Our grant of the writ of certiorari focused exclusively on the Court of Appeals's alternate holding—its construction and application of OCGA § 20–2–506(h). However, OCGA § 20–2–506 comes into play only when a school system enters into a multi-year acquisitional contract that has not received voter approval. See Wasilkoff v. Douglas County, supra, 227 Ga.App. at 233, 488 S.E.2d 722 (construing OCGA § 36–30–13). In light of the determination by the Court of Appeals that the trial court correctly denied the motion to dismiss because Circle Y's complaint alleged facts that, when taken as true, established that the contract was not void as a matter of law due to voter approval of the ELOST, it was not necessary for the Court of Appeals to construe OCGA § 20–2–506(h) in order to resolve the appeal. Accordingly, we remand the case to the Court of Appeals with direction that it vacate that portion of Division One that addresses OCGA § 20–2–506.

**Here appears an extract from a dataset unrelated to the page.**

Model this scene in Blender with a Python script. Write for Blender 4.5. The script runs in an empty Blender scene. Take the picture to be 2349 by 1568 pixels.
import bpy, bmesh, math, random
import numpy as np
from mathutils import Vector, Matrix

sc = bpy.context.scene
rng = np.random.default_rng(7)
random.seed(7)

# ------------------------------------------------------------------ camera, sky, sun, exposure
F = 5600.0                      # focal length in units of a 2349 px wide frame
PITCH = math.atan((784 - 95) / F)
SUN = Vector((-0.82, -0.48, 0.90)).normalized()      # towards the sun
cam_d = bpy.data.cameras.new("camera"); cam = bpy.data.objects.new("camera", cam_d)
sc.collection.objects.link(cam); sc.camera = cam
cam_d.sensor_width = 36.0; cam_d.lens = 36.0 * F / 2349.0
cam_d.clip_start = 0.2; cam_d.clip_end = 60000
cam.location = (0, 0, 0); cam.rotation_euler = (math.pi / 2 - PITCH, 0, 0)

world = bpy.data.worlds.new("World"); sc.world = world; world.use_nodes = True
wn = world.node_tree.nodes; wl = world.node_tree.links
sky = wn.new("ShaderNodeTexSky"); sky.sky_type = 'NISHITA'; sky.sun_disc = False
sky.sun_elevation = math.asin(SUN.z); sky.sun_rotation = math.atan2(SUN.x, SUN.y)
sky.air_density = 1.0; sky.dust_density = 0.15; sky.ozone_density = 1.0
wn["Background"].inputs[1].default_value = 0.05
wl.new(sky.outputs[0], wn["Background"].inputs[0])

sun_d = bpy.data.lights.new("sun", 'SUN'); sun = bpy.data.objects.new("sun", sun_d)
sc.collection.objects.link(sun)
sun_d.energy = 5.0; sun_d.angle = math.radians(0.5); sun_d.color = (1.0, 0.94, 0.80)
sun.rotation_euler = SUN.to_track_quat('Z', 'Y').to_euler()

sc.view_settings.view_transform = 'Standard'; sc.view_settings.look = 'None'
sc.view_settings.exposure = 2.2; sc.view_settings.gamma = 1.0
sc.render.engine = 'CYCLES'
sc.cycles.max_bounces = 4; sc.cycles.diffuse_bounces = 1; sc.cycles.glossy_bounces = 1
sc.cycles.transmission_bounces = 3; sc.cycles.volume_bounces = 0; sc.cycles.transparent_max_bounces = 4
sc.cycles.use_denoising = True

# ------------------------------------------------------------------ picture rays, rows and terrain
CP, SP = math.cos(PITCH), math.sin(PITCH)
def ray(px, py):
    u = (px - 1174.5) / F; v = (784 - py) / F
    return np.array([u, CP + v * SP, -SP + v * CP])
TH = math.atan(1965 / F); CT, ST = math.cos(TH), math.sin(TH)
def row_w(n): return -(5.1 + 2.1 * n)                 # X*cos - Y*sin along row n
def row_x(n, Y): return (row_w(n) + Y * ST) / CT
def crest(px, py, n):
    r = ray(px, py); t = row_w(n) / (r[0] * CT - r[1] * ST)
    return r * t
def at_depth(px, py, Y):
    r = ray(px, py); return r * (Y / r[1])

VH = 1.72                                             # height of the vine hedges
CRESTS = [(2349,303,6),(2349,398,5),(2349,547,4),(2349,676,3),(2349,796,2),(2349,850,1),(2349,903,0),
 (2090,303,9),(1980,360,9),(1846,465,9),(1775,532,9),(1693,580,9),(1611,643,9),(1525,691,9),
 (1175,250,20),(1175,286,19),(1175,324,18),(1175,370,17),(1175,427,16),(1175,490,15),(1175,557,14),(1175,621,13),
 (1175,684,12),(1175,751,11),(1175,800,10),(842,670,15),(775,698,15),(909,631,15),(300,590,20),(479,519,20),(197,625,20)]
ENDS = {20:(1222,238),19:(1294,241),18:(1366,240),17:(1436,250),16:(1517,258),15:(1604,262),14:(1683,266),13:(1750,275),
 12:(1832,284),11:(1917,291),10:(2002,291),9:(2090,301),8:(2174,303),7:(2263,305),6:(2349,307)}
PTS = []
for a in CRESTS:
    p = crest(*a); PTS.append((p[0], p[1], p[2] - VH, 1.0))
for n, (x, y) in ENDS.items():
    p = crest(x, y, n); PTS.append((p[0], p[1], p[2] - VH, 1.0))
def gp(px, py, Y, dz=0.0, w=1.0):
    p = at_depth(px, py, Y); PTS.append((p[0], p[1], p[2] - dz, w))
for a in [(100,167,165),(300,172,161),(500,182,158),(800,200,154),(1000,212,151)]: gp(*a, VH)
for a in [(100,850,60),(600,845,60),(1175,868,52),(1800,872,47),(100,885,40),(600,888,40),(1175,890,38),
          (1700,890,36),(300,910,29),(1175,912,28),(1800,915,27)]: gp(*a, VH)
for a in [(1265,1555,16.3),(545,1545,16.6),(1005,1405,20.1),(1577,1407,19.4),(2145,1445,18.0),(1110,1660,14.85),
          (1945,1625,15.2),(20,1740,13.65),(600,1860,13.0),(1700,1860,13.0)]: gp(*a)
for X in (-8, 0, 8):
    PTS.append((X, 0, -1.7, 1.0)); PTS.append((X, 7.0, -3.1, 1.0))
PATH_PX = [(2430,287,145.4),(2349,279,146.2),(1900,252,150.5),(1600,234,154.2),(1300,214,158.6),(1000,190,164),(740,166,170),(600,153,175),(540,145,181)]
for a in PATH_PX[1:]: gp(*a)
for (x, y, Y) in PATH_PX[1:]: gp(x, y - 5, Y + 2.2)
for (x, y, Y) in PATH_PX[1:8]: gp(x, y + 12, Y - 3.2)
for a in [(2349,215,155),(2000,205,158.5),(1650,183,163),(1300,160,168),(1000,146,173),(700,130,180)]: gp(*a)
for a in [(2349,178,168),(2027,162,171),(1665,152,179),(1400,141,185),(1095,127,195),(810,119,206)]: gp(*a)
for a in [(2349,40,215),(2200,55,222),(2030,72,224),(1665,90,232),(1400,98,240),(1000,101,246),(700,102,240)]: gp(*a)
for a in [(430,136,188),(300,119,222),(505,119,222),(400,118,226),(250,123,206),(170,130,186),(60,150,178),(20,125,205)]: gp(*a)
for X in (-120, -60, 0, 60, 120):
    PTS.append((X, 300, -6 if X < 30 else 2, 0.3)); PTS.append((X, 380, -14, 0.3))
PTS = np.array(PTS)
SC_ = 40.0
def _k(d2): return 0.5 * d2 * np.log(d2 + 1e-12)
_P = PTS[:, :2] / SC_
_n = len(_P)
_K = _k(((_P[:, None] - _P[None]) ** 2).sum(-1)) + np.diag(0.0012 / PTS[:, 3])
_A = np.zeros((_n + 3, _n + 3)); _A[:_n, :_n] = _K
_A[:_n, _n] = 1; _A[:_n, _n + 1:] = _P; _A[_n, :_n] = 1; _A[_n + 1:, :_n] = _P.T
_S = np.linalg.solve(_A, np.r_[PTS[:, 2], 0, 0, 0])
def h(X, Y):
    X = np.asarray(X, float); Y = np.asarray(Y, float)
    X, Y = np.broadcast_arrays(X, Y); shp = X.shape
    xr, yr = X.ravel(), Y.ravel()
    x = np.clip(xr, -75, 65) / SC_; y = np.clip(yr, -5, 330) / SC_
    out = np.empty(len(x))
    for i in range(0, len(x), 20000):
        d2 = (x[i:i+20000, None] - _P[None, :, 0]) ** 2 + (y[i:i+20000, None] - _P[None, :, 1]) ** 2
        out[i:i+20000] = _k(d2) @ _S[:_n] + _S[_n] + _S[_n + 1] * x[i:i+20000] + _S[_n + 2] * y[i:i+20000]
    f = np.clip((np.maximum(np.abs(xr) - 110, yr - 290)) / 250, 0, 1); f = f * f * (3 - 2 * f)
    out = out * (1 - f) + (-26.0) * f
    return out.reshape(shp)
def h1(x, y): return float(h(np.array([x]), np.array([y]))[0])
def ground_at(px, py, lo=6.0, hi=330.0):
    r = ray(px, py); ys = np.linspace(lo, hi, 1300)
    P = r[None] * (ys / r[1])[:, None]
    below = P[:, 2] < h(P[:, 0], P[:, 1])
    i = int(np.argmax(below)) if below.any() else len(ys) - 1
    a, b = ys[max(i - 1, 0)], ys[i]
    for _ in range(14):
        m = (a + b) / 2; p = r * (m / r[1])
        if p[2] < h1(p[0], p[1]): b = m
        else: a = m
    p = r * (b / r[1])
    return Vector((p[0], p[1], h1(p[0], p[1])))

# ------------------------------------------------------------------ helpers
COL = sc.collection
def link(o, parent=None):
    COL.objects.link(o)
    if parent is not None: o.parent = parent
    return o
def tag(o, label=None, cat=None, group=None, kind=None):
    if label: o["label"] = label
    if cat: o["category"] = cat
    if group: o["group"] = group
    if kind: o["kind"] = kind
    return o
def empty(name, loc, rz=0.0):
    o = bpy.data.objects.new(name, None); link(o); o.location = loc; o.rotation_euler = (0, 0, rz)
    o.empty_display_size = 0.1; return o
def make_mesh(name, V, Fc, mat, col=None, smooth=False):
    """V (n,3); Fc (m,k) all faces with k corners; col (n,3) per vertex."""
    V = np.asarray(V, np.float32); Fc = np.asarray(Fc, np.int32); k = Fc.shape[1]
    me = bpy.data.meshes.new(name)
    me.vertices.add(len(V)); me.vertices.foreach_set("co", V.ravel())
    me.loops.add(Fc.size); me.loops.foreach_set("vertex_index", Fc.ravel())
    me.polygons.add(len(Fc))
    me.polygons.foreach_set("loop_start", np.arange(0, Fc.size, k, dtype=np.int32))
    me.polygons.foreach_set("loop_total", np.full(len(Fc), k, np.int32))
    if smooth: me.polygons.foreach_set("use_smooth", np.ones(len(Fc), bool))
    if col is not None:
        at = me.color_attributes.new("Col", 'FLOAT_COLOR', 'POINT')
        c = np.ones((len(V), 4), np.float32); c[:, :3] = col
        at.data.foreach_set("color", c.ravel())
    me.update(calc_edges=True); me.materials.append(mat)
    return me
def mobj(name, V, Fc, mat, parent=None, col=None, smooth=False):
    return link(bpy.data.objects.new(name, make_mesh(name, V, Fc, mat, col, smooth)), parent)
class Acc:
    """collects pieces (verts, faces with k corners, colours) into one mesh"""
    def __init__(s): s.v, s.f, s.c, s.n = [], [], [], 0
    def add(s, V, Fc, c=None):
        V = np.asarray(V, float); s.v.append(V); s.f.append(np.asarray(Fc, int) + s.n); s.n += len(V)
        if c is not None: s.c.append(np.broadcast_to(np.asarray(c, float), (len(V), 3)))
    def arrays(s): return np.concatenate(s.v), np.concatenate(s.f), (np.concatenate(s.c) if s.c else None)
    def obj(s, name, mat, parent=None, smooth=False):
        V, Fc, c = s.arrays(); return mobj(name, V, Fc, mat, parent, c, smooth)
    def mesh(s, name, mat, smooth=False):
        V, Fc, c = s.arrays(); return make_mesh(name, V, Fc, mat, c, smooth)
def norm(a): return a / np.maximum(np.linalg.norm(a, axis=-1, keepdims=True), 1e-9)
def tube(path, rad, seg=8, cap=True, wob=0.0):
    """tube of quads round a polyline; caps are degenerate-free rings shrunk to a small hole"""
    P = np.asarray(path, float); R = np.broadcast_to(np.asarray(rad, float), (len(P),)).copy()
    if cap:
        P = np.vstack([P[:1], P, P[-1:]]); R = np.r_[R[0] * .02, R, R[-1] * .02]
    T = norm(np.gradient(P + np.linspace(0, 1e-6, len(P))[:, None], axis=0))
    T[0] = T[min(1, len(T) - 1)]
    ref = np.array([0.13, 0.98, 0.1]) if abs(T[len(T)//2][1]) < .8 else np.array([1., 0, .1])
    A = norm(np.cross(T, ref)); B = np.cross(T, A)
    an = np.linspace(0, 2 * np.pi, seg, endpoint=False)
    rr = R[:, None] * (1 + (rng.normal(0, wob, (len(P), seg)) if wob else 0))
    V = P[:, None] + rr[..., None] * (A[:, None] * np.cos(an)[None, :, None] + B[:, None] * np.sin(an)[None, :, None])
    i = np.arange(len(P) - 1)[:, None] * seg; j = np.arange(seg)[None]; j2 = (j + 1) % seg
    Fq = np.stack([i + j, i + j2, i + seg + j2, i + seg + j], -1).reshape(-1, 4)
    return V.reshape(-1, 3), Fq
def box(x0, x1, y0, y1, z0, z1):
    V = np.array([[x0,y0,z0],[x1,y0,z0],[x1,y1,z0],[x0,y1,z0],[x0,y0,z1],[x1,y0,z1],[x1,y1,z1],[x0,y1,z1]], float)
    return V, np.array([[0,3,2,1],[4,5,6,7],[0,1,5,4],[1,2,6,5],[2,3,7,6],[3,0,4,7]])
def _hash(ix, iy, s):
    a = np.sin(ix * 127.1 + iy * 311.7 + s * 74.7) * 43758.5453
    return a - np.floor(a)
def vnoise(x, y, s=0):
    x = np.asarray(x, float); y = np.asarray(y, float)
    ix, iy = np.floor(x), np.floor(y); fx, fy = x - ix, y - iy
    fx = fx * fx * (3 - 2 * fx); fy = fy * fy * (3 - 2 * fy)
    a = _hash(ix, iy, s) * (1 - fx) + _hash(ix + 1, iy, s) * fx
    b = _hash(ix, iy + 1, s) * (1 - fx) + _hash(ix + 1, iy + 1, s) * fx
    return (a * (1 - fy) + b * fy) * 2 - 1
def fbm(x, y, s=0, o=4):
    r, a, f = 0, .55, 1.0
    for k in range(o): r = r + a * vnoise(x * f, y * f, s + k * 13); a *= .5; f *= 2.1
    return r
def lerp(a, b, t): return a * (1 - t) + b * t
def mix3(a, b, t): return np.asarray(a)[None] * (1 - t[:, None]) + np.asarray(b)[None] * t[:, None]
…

We asked the parties to address whether the Court of Appeals erred “in holding that a contract between a school district and a private company for services regarding the renovation and repair of school facilities qualifies as a contract covering a proprietary function within the meaning of OCGA § 20–2–506(h) so as to eliminate the need for the contract to comply with the provisions of OCGA § 20–2–506(b).”
Judgment affirmed in part and vacated in part, and case remanded with direction.